Speaking to The Indian Express from the airport, Halderman said: "I am about to be thrown out of this country and there is no reason anyone is giving me. There is just no explanation, they are not letting me enter."
Halderman, an assistant professor of electrical engineering and computer sciences at the University of Michigan, was here to attend a technical conference in Gujarat.
In February this year, top researchers from India, US and Netherlands, had come up with a study which said that EVMs are prone to tampering. Halderman and his Indian co-author, Hari K Prasad, were part of the group.
Earlier, the Election Commission had challenged Prasad to demonstrate how EVMs could be tampered with. The EC, however, withheld access to the EVMs.

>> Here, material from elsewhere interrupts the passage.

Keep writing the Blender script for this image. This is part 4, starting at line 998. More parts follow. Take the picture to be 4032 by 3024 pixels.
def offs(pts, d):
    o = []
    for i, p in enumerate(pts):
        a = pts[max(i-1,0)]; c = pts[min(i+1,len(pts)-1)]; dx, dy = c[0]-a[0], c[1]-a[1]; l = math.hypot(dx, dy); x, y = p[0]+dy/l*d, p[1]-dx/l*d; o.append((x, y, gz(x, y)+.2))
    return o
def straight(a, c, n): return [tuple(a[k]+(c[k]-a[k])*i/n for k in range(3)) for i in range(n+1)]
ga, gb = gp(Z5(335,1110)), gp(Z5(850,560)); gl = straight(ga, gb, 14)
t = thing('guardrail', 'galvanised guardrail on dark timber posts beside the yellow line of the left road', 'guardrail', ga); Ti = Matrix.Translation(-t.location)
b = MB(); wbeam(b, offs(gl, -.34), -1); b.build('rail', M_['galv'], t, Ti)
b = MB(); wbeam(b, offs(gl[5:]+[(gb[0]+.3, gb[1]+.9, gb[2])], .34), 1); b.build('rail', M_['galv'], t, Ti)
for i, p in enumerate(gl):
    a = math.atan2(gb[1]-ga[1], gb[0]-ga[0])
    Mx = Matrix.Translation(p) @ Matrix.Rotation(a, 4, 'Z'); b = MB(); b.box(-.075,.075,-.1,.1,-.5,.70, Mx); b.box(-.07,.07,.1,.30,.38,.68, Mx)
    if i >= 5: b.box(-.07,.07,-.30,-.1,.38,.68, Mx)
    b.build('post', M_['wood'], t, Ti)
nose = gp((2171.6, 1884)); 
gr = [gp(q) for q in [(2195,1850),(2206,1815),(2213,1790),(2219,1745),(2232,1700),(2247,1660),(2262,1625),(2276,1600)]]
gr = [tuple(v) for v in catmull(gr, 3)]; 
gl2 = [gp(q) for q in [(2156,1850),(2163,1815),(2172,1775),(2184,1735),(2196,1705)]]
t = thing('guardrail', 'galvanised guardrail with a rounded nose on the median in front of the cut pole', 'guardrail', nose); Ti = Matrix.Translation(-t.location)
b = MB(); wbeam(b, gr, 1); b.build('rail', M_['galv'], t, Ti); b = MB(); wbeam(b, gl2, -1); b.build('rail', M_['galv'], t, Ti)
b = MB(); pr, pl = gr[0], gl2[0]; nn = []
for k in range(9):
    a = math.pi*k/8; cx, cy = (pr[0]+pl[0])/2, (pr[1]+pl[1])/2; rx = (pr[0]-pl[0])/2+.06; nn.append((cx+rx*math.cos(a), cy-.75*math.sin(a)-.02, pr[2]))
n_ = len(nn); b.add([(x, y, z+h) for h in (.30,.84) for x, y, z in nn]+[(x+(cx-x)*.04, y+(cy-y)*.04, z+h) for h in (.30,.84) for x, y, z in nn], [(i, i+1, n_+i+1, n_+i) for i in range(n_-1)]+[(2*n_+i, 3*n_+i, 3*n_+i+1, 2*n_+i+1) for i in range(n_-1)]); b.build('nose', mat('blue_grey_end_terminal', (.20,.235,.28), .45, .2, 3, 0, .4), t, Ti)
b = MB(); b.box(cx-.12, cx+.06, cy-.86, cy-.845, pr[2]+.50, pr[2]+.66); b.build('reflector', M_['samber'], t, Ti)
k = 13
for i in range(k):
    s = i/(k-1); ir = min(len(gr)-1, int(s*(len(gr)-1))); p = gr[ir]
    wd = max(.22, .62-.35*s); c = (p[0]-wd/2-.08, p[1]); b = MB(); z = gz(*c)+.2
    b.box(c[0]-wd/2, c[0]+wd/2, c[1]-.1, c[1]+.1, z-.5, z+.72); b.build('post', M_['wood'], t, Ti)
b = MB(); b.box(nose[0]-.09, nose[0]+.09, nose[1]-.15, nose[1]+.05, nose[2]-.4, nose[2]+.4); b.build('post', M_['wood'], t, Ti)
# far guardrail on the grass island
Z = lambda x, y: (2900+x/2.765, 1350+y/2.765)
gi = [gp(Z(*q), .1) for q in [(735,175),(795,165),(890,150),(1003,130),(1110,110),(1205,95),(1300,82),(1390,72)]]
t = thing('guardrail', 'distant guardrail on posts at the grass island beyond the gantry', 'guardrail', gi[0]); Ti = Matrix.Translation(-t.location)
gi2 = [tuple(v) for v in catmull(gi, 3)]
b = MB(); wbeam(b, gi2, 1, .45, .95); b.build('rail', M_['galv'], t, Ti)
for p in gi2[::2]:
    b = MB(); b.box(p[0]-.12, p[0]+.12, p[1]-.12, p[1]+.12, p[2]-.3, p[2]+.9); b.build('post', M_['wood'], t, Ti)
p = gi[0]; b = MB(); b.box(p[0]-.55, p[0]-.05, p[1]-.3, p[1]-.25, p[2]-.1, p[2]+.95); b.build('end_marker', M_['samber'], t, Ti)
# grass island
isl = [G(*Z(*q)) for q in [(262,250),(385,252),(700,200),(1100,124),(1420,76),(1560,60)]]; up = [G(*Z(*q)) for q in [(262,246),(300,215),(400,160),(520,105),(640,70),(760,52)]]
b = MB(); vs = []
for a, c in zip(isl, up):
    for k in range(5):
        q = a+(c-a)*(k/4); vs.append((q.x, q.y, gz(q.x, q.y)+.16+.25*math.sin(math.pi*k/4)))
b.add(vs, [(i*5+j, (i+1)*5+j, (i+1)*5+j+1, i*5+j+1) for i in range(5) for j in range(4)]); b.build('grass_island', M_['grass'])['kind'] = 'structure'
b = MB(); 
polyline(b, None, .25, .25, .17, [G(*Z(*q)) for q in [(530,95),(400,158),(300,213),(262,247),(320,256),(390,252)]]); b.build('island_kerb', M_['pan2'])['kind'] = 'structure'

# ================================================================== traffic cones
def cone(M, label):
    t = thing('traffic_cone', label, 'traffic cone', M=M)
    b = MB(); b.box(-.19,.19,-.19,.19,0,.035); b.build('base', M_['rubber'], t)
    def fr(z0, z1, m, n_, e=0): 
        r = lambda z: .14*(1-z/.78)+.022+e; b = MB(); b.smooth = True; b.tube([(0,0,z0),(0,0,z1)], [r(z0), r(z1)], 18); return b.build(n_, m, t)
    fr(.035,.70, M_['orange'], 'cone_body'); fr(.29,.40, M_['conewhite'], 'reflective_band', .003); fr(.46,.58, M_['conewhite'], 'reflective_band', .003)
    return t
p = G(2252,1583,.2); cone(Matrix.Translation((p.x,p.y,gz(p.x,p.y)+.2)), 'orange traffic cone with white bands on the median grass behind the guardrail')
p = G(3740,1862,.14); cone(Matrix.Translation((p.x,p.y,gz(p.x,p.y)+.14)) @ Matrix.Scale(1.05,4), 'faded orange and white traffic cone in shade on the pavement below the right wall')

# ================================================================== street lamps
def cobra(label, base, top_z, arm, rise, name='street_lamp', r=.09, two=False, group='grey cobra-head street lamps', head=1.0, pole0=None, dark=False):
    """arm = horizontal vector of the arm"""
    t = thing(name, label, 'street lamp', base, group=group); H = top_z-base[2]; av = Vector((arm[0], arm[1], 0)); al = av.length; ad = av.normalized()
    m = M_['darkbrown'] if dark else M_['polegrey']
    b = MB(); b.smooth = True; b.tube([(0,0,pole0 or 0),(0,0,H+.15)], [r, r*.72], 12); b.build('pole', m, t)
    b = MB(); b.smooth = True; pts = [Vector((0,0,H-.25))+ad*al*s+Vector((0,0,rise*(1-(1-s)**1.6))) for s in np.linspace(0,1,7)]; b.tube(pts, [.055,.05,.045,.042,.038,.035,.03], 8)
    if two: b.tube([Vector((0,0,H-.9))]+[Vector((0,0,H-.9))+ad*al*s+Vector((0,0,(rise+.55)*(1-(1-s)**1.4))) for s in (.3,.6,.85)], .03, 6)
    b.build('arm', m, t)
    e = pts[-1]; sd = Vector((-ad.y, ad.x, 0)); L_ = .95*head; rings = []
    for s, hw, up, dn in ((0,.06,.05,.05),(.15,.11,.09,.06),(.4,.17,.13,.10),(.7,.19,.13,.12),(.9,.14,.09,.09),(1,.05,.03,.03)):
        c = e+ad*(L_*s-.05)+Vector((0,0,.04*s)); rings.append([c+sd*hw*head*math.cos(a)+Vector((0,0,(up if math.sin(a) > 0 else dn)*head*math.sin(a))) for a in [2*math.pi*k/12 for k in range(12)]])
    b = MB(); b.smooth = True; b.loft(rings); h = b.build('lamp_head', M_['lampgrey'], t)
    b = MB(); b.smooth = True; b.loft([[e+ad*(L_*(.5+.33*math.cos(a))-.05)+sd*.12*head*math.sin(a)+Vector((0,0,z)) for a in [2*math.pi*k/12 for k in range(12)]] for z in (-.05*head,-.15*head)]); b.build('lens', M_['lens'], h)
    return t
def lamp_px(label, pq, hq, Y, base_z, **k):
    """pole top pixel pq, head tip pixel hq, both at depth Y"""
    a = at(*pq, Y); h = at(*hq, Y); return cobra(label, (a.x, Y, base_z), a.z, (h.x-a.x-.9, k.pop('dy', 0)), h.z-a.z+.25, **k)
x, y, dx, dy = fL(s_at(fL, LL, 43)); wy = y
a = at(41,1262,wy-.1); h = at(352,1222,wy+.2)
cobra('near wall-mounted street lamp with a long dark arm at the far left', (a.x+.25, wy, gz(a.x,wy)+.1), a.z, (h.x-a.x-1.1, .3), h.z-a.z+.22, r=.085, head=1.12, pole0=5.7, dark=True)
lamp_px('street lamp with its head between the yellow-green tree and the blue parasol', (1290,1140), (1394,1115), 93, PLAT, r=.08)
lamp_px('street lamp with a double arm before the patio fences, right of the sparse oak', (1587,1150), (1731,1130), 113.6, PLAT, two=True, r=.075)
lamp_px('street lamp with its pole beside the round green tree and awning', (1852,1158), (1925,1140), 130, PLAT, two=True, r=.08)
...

In his blog about the study, Halderman wrote: "Despite widespread reports of election irregularities and suspicions of electronic fraud, the Election Commission has never permitted security researchers to complete an independent evaluation. Hari and others in India repeatedly offered to collaborate with the Election Commission to better understand the security of the machines, but they were not permitted to complete a serious review."
He added: "Indian election authorities have repeatedly claimed that the machines are 'tamperproof,' but we demonstrated important vulnerabilities by studying a machine provided by an anonymous source. The story took a disturbing turn when my co-author, Hari Prasad, was arrested by Indian authorities demanding to know the identity of that source."